Speaker
Joerg Rottler
(UBC)
Description
Yielding and the slow plastic flow of amorphous solids exhibit striking heterogeneities:
swift localised particle rearrangements take place in the midst of a more or less homogeneously
deforming medium. At low temperatures, failure events become increasingly correlated and develop
self-similar properties that resemble critical phenomena. Moreover, plastically deforming regions
organize into macrocroscopic shear bands that limit the lifetime to failure. This talk will discuss
two questions that must form essential ingredients in a statistical theory of amorphous plasticity:
where to localized plastic events occur, and how do correlations arise from their interactions?
With molecular dynamics simulations of model athermal solids driven by shear at constant strain rate,
we first show that the loci and directions of local shear transformations can be predicted from a
superposition of soft modes in the low energy vibrational spectrum [1]. The so-defined "soft spots"

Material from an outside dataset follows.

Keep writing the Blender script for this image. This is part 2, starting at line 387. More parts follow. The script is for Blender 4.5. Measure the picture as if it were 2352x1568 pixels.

are long-lived structural features and remain correlated with plastic activity even in the supercooled
fluid regime. We then compute spatiotemporal correlations of the plastic events and compare them to a
mesoscale elastoplastic model that coarse-grains the atomistic dynamics into a lattice model that
preserves only the essential features of the localized plastic events. Upon local yielding,
energy is redistributed throughout the lattice with an elastic Green’s function that displays
quadrupolar symmetry and algebraic decay. We test several assumptions in the mesoscopic theory
directly against the behaviour on the molecular level [2,3]. Recent successes as well as avenues for
further improvement of these class of models will be discussed.
[1] S. S. Schoenholz, A. J. Liu, R. A. Riggleman, J. Rottler, Physical Review X 4, 031014 (2014).
[2] F. Puosi, J. Rottler, J. L. Barrat, Phys. Rev. E 89, 042302 (2014).
[3] A. Nicolas, J. Rottler, J-L. Barrat, The European Physical Journal E 37, 1 (2014).